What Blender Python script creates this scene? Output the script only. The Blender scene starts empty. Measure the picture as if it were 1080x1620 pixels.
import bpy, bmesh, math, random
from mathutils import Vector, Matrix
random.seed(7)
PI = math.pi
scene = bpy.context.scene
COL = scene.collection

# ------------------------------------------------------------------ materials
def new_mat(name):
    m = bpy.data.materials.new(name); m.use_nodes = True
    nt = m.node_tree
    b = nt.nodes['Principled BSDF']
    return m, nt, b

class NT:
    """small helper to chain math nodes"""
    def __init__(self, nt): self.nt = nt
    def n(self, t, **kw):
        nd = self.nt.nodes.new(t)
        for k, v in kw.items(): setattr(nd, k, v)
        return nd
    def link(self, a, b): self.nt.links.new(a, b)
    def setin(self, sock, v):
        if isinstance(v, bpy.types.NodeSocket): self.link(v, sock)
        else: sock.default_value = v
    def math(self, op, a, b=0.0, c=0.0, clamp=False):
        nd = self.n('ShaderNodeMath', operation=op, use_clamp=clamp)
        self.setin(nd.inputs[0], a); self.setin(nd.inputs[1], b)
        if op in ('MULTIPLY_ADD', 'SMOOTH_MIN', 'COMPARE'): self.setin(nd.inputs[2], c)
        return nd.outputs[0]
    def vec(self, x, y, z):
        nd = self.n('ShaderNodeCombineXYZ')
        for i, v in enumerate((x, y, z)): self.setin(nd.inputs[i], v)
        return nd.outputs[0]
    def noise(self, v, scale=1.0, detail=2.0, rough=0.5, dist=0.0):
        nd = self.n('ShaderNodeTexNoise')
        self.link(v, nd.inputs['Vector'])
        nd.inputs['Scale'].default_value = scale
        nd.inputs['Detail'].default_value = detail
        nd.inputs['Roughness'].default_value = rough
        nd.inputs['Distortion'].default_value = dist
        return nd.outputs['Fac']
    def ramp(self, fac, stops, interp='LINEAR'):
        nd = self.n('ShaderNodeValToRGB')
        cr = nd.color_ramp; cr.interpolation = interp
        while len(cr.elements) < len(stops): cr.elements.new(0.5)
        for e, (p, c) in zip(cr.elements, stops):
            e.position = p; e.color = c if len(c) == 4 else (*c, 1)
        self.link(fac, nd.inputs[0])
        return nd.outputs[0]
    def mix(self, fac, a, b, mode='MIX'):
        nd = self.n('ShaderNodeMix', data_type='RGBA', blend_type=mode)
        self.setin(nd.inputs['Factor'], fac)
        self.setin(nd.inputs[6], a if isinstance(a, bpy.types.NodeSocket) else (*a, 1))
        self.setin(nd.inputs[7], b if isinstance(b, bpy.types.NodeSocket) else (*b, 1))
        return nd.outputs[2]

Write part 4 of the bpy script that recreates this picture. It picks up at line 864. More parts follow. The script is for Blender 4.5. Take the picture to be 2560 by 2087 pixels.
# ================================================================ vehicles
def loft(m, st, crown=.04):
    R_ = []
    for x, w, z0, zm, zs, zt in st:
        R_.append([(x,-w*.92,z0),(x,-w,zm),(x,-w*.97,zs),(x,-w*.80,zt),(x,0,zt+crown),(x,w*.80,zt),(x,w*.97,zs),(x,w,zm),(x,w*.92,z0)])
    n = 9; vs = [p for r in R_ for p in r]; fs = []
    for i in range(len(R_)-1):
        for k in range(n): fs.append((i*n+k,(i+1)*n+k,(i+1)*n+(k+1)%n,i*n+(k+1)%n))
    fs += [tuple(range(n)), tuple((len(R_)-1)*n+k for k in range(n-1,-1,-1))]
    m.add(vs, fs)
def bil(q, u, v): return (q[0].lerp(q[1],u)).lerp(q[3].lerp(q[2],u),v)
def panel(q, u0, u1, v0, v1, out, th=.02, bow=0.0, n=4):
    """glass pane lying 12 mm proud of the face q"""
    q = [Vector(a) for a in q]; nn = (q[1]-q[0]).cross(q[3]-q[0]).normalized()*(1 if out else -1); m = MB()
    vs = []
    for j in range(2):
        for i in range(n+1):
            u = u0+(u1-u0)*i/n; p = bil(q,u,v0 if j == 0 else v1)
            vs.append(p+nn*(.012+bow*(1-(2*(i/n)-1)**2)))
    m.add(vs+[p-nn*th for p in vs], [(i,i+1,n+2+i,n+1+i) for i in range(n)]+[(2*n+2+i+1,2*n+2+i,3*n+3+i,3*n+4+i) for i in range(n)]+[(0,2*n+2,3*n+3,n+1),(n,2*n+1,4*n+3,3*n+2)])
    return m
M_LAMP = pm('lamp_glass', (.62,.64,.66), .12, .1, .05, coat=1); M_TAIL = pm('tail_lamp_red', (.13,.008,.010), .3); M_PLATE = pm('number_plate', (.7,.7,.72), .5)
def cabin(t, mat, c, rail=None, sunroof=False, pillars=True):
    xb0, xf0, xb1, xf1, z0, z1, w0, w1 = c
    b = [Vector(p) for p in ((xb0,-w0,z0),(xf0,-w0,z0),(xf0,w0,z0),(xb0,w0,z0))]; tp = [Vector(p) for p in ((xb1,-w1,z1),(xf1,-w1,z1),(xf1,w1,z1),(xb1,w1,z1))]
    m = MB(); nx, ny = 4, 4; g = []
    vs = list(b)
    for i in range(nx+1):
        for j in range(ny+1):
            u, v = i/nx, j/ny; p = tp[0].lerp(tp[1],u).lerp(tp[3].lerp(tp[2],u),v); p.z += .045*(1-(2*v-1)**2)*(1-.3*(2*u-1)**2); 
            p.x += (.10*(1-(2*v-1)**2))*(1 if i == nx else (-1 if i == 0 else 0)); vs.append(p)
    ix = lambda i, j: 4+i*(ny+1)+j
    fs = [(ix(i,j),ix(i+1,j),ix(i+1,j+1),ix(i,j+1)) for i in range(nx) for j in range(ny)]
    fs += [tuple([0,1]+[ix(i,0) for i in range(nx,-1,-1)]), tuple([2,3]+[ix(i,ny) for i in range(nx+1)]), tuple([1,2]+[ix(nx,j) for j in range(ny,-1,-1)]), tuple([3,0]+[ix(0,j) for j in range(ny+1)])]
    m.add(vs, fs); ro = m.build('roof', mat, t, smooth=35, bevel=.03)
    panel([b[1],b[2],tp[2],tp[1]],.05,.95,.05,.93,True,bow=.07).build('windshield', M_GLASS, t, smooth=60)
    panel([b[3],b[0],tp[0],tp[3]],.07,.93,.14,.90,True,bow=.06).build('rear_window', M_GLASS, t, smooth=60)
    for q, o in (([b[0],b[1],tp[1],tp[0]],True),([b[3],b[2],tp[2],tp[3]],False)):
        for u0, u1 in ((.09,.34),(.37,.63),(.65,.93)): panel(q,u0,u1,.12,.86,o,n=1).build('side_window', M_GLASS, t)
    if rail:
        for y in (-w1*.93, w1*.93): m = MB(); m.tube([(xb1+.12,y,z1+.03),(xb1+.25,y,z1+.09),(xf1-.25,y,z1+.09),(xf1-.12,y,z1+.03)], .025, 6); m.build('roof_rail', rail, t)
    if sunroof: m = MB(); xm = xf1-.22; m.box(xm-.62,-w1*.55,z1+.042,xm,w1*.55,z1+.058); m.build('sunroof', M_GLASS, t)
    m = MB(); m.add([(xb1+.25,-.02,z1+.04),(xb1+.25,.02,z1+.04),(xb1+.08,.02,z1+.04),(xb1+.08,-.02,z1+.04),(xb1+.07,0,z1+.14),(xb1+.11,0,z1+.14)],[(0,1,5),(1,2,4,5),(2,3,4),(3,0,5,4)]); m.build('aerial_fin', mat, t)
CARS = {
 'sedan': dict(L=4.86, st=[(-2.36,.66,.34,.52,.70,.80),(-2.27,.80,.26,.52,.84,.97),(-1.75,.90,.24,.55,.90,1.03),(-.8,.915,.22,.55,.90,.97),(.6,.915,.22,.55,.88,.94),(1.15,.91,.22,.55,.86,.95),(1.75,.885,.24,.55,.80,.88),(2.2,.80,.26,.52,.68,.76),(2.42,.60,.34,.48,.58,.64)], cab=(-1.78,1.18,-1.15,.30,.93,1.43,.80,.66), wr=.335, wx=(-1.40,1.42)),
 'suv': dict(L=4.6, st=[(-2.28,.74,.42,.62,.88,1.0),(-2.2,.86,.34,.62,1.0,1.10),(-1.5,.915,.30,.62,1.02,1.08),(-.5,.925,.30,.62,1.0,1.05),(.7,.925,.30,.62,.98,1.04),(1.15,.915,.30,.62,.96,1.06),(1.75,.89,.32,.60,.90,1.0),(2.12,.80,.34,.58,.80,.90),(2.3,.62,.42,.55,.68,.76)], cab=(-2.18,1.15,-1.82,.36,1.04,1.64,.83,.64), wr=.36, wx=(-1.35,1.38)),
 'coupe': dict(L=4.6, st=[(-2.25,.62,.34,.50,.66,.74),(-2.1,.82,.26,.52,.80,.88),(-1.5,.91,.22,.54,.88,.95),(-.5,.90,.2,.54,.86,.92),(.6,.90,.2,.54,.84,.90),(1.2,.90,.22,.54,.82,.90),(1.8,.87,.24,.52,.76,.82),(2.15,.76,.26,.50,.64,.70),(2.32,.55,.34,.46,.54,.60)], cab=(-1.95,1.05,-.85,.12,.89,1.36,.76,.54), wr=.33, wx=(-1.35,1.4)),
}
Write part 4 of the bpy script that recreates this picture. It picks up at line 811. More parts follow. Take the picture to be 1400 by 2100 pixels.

- - -

Reproduce each line holding the word "picture".

What Blender Python script creates this scene? Output the script only. The Blender scene starts empty. Measure the picture as if it were 1080x1620 pixels.
Write part 4 of the bpy script that recreates this picture. It picks up at line 864. More parts follow. The script is for Blender 4.5. Take the picture to be 2560 by 2087 pixels.
Write part 4 of the bpy script that recreates this picture. It picks up at line 811. More parts follow. Take the picture to be 1400 by 2100 pixels.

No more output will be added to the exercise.